«Le Brexit a été un facteur qui a contribué à la dégradation de la situation» en Irlande du Nord

Pourquoi les jeunes d’Irlande du Nord expriment-ils leur colère violemment dans la rue sur fond de Brexit? Analyse du professeur Pierre Vercauteren au micro de Rachel Marsden.
Sputnik

L’Union européenne est-elle, au moins en partie, responsable des émeutes qui ont éclaté dans cinq villes d’Irlande du Nord ces derniers jours?

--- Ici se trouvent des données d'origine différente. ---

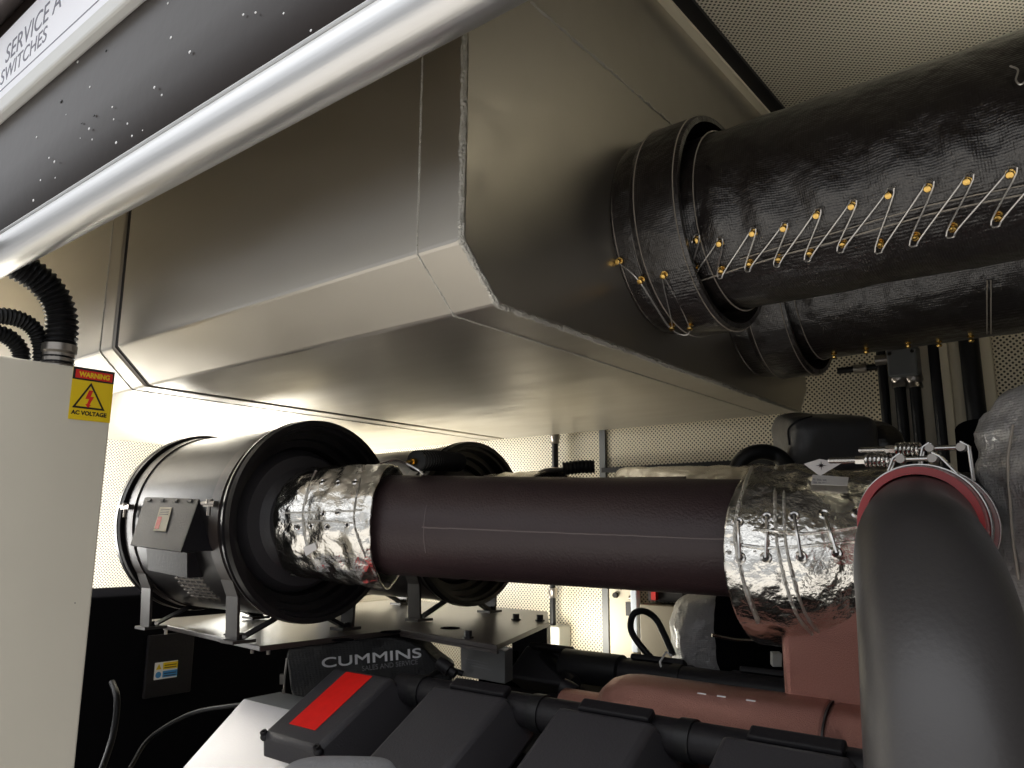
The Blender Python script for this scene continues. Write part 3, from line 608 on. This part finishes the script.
cb = thing('turbo_blanket', 'dark grey padded blanket above the foil jacket, in front of the perforated wall', 'insulation blanket', aC(830, 440, 2.25))
bm = lump(B(), aC(824, 442, 2.25), _R*0.125, _F*0.12, _U*0.078, 0.010, 6.0, 0.45); TT2 = bvh(bm); build(bm, 'blanket_body', mat('dark_grey_blanket', (0.065, 0.063, 0.066), 0.4, bump=0.3, bscale=30), cb, ang=80)
bm = lump(B(), aC(878, 448, 2.25), _R*0.06, _F*0.1, _U*0.07, 0.014, 9.0, 0.7); build(bm, 'gathered_end', 'lag', cb, ang=80)
bm = B(); tube(bm, spline([on(TT2, *q, 0.002) for q in ((790, 445), (789, 430), (797, 422), (812, 417))], 8), 0.003, 6); build(bm, 'piping', 'rubber', cb)
gb = thing('turbo_blanket', 'small grey blanket hanging under the long pipe, left of the foil jacket', 'insulation blanket', aC(700, 630, 2.2))
bm = lump(B(), aC(715, 640, 2.25), _R*0.12, _F*0.1, _U*0.14, 0.012, 3.0, 0.7); build(bm, 'blanket_body', 'quilt', gb, ang=80)
bm = lump(B(), aC(752, 640, 2.2), _R*0.13, _F*0.1, _U*0.16, 0.01, 5.0, 0.8); o = build(bm, 'turbine_housing', 'void'); tag(o, 'black turbine housing in the shade under the foil jacket', 'turbocharger')

# ================================================================== ENGINE
en = thing('engine_block', 'black vee engine block under the rocker covers', 'engine', V(-1.0, 1.71, -H))
bm = B(); sec = [(1.06, -0.80), (1.12, -0.66), (1.43, -0.475), (1.50, -0.545), (1.92, -0.545), (1.99, -0.475), (2.30, -0.66), (2.36, -0.80), (2.20, -1.45), (1.22, -1.45)]
prism(bm, [V(-1.74, y, z) for y, z in sec], (1.59, 0, 0)); build(bm, 'block_body', 'blackm', en, smooth=False)
bm = B(); box(bm, -2.0, -0.15, 1.3, 2.1, -H, -1.4); build(bm, 'sump', 'blackm', en, smooth=False)
T30 = rad(30)
def cover(xc, side, label, red=False):
    w2 = 0.110; Lc = 0.250
    yb, zb = (1.385, -0.352) if side < 0 else (2.035, -0.352)
    d = Vector((0, side*math.cos(T30), -math.sin(T30))); n_ = Vector((0, side*math.sin(T30), math.cos(T30))); o0 = V(xc, yb, zb); X = Vector((1, 0, 0))
    t = thing('rocker_cover', label, 'engine cover', o0+d*0.12-n_*0.12, 'rocker covers')
    top = [o0-X*w2+d*0.0, o0+X*w2, o0+X*w2*0.96+d*Lc, o0-X*w2*0.96+d*Lc]; k = 0.115
    bot = [o0-X*(w2+0.028)-d*0.02-n_*k, o0+X*(w2+0.028)-d*0.02-n_*k, o0+X*(w2+0.028)+d*(Lc+0.03)-n_*k, o0-X*(w2+0.028)+d*(Lc+0.03)-n_*k]
    bm = B(); a = [bm.verts.new(p) for p in top]; b = [bm.verts.new(p) for p in bot]; bm.faces.new(a); bm.faces.new(b[::-1])
    for i in range(4): bm.faces.new((a[i], a[(i+1) % 4], b[(i+1) % 4], b[i]))
    body = build(bm, 'cover_body', 'cover', t, smooth=True, bevel=0.012, segs=3, ang=30)
    bm = B()
    if not red: obox(bm, o0-d*0.020-n_*0.010+X*0.012, X*0.082, d*0.016, n_*0.008)
    if not red: build(bm, 'rear_lip', 'blackm', t, smooth=False, bevel=0.005)
    for sx in (-1, 1):
        bm = B(); p = o0+X*sx*w2*0.92+d*(Lc-0.004)-n_*0.012; ball(bm, p, 0.013, (1, 1, 0.8)); lathe(bm, p+n_*0.006, n_, [(0, 0), (0, 0.009), (0.010, 0.009), (0.010, 0.004), (0.006, 0.004), (0.006, 0)], 8)
        build(bm, 'corner_bolt', 'blackm', t)
    if red:
        p = [o0+X*(-0.050)+d*0.012, o0+X*0.050+d*0.012, o0+X*0.048+d*0.205, o0+X*(-0.052)+d*0.205]
        build(prism(B(), [q+n_*0.0005 for q in p], n_*0.001), 'red_sticker', 'redstick', t, smooth=False, label='bright red rectangular sticker')
    return t
names = ['charcoal rocker cover with a red rectangular sticker', 'plain charcoal rocker cover next to the one with the red sticker', 'plain charcoal rocker cover in front of the bronze manifold end', 'plain charcoal rocker cover beside the big elbow']
for i, x_ in enumerate((-1.595, -1.230, -0.872, -0.515)): cover(x_, -1, names[i], i == 0)
nf = ['far-bank rocker cover nearest the platform column', 'far-bank rocker cover inside the cable hoop', 'far-bank rocker cover below the grey hanging blanket', 'far-bank rocker cover beside the bronze column']
for i, x_ in enumerate((-1.46, -1.10, -0.78, -0.50)):
    c = cover(x_, 1, nf[i])
def rail(y, x0, x1, r, label, caps):
    t = thing('coolant_rail', label, 'pipe', V((x0+x1)/2, y, -0.385), 'coolant rails')
    build(tube(B(), [V(x0, y, -0.388), V((x0+x1)/2, y, -0.388), V(x1, y, -0.388)], r, 32), 'rail_pipe', 'blackm', t)
    for a, b in caps: build(lathe(B(), V(a, y, -0.388), (1, 0, 0), [(0, 0), (0, r*1.1), (0.004, r*(1.08+b)), (b-0.004, r*(1.08+b)), (b, r*1.1), (b, 0)], 32), 'rail_sleeve', 'rubber', t)
    return t
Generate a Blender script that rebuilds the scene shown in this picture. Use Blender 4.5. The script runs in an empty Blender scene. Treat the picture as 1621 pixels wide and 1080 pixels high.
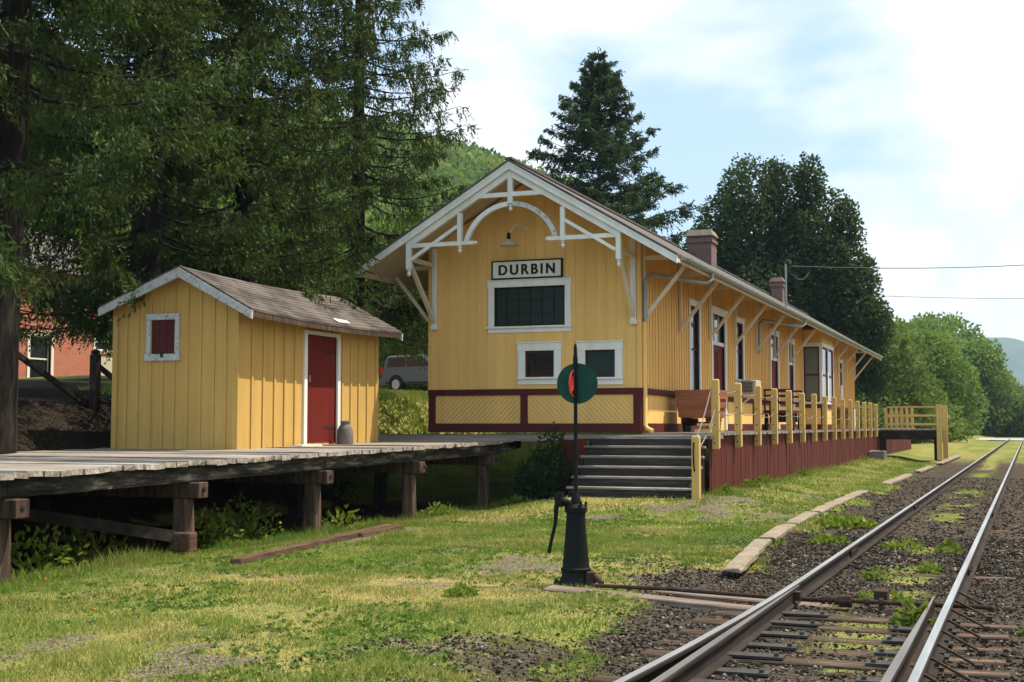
import bpy, math, random
import numpy as np
R = math.radians
random.seed(7)
SC = bpy.context.scene
COL = SC.collection

# ------------------------------------------------------------------ camera, sky, sun, exposure
cam_d = bpy.data.cameras.new("camera"); cam = bpy.data.objects.new("camera", cam_d); COL.objects.link(cam)
cam.location = (0, 0, 1.6)
cam.rotation_euler = (R(90 + 3.693), 0, R(21.07))
cam_d.sensor_width = 36.0; cam_d.lens = 46.1
cam_d.clip_start = 0.1; cam_d.clip_end = 20000
SC.camera = cam
SC.view_settings.view_transform = 'Standard'
SC.view_settings.look = 'None'
SC.view_settings.exposure = 0.76
SC.view_settings.gamma = 1.0

SUN_DIR = np.array([0.79, 0.61, 0.0]); SUN_DIR /= np.linalg.norm(SUN_DIR)
SUN_EL = R(62)
sun_vec = (SUN_DIR[0]*math.cos(SUN_EL), SUN_DIR[1]*math.cos(SUN_EL), math.sin(SUN_EL))
sun_d = bpy.data.lights.new("sun", 'SUN'); sun = bpy.data.objects.new("sun", sun_d); COL.objects.link(sun)
sun_d.energy = 5.0; sun_d.angle = R(0.5); sun_d.color = (1.0, 0.93, 0.80)
from mathutils import Vector, Matrix
sun.rotation_euler = Vector(sun_vec).to_track_quat('Z', 'Y').to_euler()
sun.location = (30, 30, 60)

W = bpy.data.worlds.new("World"); SC.world = W; W.use_nodes = True
nt = W.node_tree; nt.nodes.clear()
def wn(t, **k):
    n = nt.nodes.new(t)
    for a, v in k.items(): setattr(n, a, v)
    return n
wout = wn('ShaderNodeOutputWorld'); wbg = wn('ShaderNodeBackground'); wbg.inputs['Strength'].default_value = 0.11
sky = wn('ShaderNodeTexSky', sky_type='NISHITA', sun_disc=False)
sky.sun_elevation = SUN_EL
sky.sun_rotation = math.atan2(SUN_DIR[0], SUN_DIR[1])
sky.air_density = 1.0; sky.dust_density = 0.8; sky.ozone_density = 1.0; sky.altitude = 600
tc = wn('ShaderNodeTexCoord')
sep = wn('ShaderNodeSeparateXYZ'); nt.links.new(tc.outputs['Generated'], sep.inputs[0])
def wmath(op, a, b=None, c=None):
    n = wn('ShaderNodeMath', operation=op)
    for i, v in enumerate((a, b, c)):
        if v is None: continue
        if isinstance(v, (int, float)): n.inputs[i].default_value = v
        else: nt.links.new(v, n.inputs[i])
    return n.outputs[0]
zz = wmath('ADD', sep.outputs['Z'], 0.50)
uu = wmath('DIVIDE', sep.outputs['X'], zz); vv = wmath('DIVIDE', sep.outputs['Y'], zz)
comb = wn('ShaderNodeCombineXYZ'); nt.links.new(uu, comb.inputs[0]); nt.links.new(vv, comb.inputs[1]); comb.inputs[2].default_value = 0.7
n1 = wn('ShaderNodeTexNoise'); n1.inputs['Scale'].default_value = 3.3; n1.inputs['Detail'].default_value = 10; n1.inputs['Roughness'].default_value = 0.50
n1.inputs['Distortion'].default_value = 0.25
nt.links.new(comb.outputs[0], n1.inputs['Vector'])
rmp = wn('ShaderNodeValToRGB'); rmp.color_ramp.elements[0].position = 0.44; rmp.color_ramp.elements[1].position = 0.585
away = wmath('ADD', wmath('MULTIPLY', sep.outputs['X'], -float(SUN_DIR[0])), wmath('MULTIPLY', sep.outputs['Y'], -float(SUN_DIR[1])))
cover = wmath('ADD', n1.outputs['Fac'], wmath('MULTIPLY', wmath('MAXIMUM', wmath('MINIMUM', wmath('ADD', away, 0.34), 0.3), -0.4), -0.40))   # more cloud towards the sun
nt.links.new(cover, rmp.inputs[0])
pale = wn('ShaderNodeMixRGB'); pale.inputs[0].default_value = 0.78; pale.inputs[2].default_value = (3.35, 4.6, 5.9, 1)
nt.links.new(sky.outputs[0], pale.inputs[1])
cl = wn('ShaderNodeMixRGB'); n2 = wn('ShaderNodeTexNoise'); n2.inputs['Scale'].default_value = 8.0; n2.inputs['Detail'].default_value = 8; nt.links.new(comb.outputs[0], n2.inputs['Vector'])
tone = wn('ShaderNodeValToRGB'); tone.color_ramp.elements[0].position = 0.36; tone.color_ramp.elements[0].color = (0.84, 0.88, 0.92, 1); tone.color_ramp.elements[1].position = 0.60; tone.color_ramp.elements[1].color = (0.97, 0.98, 0.99, 1)
nt.links.new(n2.outputs['Fac'], tone.inputs[0])
tones = wn('ShaderNodeVectorMath', operation='SCALE'); nt.links.new(tone.outputs[0], tones.inputs[0]); tones.inputs['Scale'].default_value = 6.6
nt.links.new(tones.outputs[0], cl.inputs[2])
nt.links.new(rmp.outputs[0], cl.inputs[0]); nt.links.new(pale.outputs[0], cl.inputs[1])
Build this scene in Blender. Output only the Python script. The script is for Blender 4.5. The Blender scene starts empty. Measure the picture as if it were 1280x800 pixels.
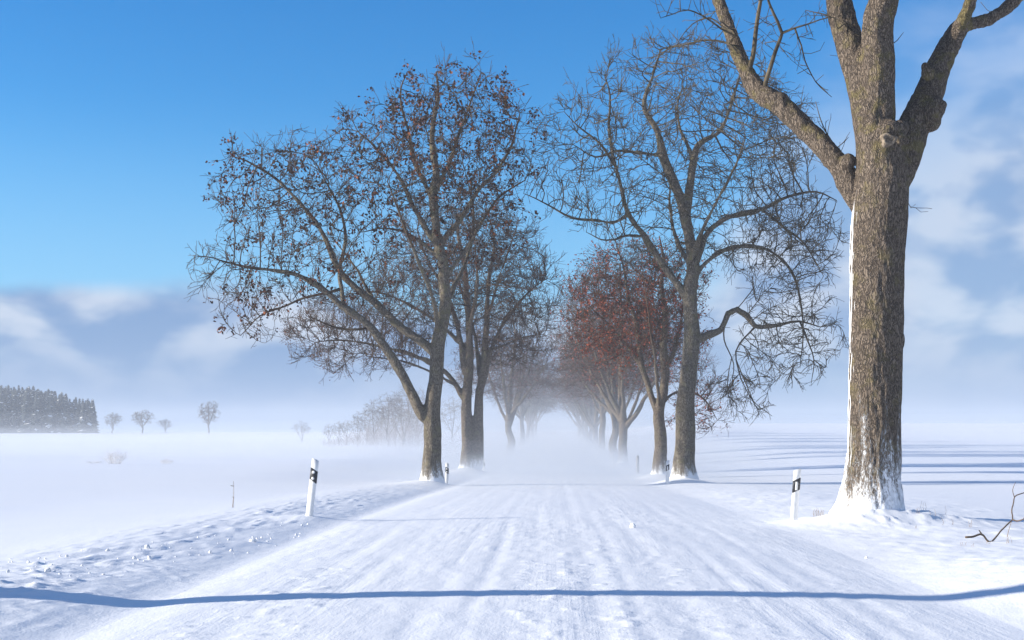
import bpy, math, random
import numpy as np
R = math.radians
sc = bpy.context.scene
COL = sc.collection
rng = np.random.default_rng(7)
random.seed(7)

# ------------------------------------------------------------------ camera
F, CX, HY, EYE = 1700.0, 694.0, 540.0, 1.44       # focal length, road axis, eye level (in 1280 x 800 units), eye height
cam_d = bpy.data.cameras.new('camera')
cam = bpy.data.objects.new('camera', cam_d); COL.objects.link(cam)
cam_d.sensor_width = 36.0
cam_d.lens = 36.0 * F / 1280
cam_d.shift_x = -(CX - 640) / 1280
cam_d.shift_y = (HY - 400) / 1280
cam_d.clip_start = 0.1; cam_d.clip_end = 9000
cam.location = (0, 0, EYE); cam.rotation_euler = (R(90), 0, 0)
sc.camera = cam

# ------------------------------------------------------------------ light
SUN_EL, SUN_BACK = 16.0, 6.0          # sun low on the left, a little behind the camera
EXPOSURE, SKY_STRENGTH = 0.88, 0.076
sun_dir = np.array([-math.cos(R(SUN_BACK)) * math.cos(R(SUN_EL)), -math.sin(R(SUN_BACK)) * math.cos(R(SUN_EL)), math.sin(R(SUN_EL))])
sun_d = bpy.data.lights.new('sun', 'SUN'); sun_d.energy = 5.0; sun_d.angle = R(0.9); sun_d.color = (1.0, 0.92, 0.80)
sun = bpy.data.objects.new('sun', sun_d); COL.objects.link(sun)
from mathutils import Vector
sun.rotation_euler = Vector(sun_dir).to_track_quat('Z', 'Y').to_euler()
sun.location = (-60, -6, 30)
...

Les autorités affirment que les violences –dont des cocktails Molotov lancés sur la police– ont été pour la plupart perpétrées par des jeunes. Cela rappelle la terreur qui a sévi en Irlande du Nord à la fin du XXe siècle, lorsque l’armée républicaine cherchait à mettre fin au règne britannique sur la région. 

«Guerre civile»: les émeutes en Irlande du Nord réveillent de vieux démons
Mais un cessez-le-feu est intervenu en 1997 et l’aile politique de l’IRA, le Sinn Féin, a accepté une invitation à des pourparlers de paix. Ces négociations ont abouti à l’Accord du Vendredi Saint en 1998. Les postes-frontière entre le nord et le sud ont fini par disparaître et le calme a ensuite régné en Irlande pendant près de deux décennies. 

Les turbulences actuelles interviennent sur fond de sortie de la Grande-Bretagne de l’Union européenne. En quoi le Brexit aurait-il pu les provoquer?

Pour Pierre Vercauteren, professeur à la faculté de sciences économiques, sociales, politiques et de communication à l’Université catholique de Louvain, le passé tout récent de la région n’encourage pas à chercher d’autres recours que la violence:

«On pouvait s’y attendre. On avait déjà assisté à des violences pendant les négociations du Brexit qui donnaient un avant-goût de ce qui pouvait se produire après. Les autorités se montraient soucieuses que cela n’aille pas au-delà. Il fallait le prévoir.»

Cette situation serait-elle en train d’établir une sorte de colonie de l’Union européenne au sein du Royaume-Uni en Irlande?

«C’est là que les effets du Brexit sont complexes. L’Union européenne ne souhaite pas créer une colonie en Irlande du Nord, je crois qu’il faut être extrêmement clair. Par contre, l’UE est très ferme sur l’idée de ne pas avoir de rétablissement de frontière dure entre l’Irlande du Nord et la République d’Irlande compte tenu de l’importance des liens qui existent sur les plans familial, économique et commercial et qui créeraient davantage de difficultés. Dans ce sens comme dans l’autre, il y aura des mécontents et ces mécontents sont très bipolarisés», explique l’universitaire.

L’Accord du Vendredi Saint spécifiait que le peuple serait consulté en cas de changement. Les Irlandais ont-ils été consultés sur les mesures négociées par la Grande-Bretagne et l’Union européenne les concernant après le Brexit? Le calendrier rendait une consultation quasi impossible, à moins de demander un report de l’entrée en vigueur du Brexit, considère Pierre Vercauteren.  

«Une fois que l’accord du Brexit a été négocié entre les autorités du Royaume-Uni et l’Union européenne, il n’y a pas eu de référendum sur l’acceptation de cet accord par les Nord-Irlandais. Je pense que les autorités britanniques ont préféré jouer sur la précipitation. À cet égard, le Brexit a été un facteur qui a contribué à la dégradation de la situation.»

Peut-il y avoir une contagion à l’Écosse et un possible référendum d’indépendance?

«Tout au long des négociations sur le Brexit, l’Écosse était en position d’attente, mais elle a toujours fait savoir qu’elle souhaitait rester dans l’UE. C’est comme une bombe à retardement depuis que la majorité est en faveur de l’indépendance de l’Écosse. Tôt ou tard, Boris Johnson devra trouver une solution et on peut s’attendre à voir d’autres foyers s’allumer au sein du Royaume-Uni.»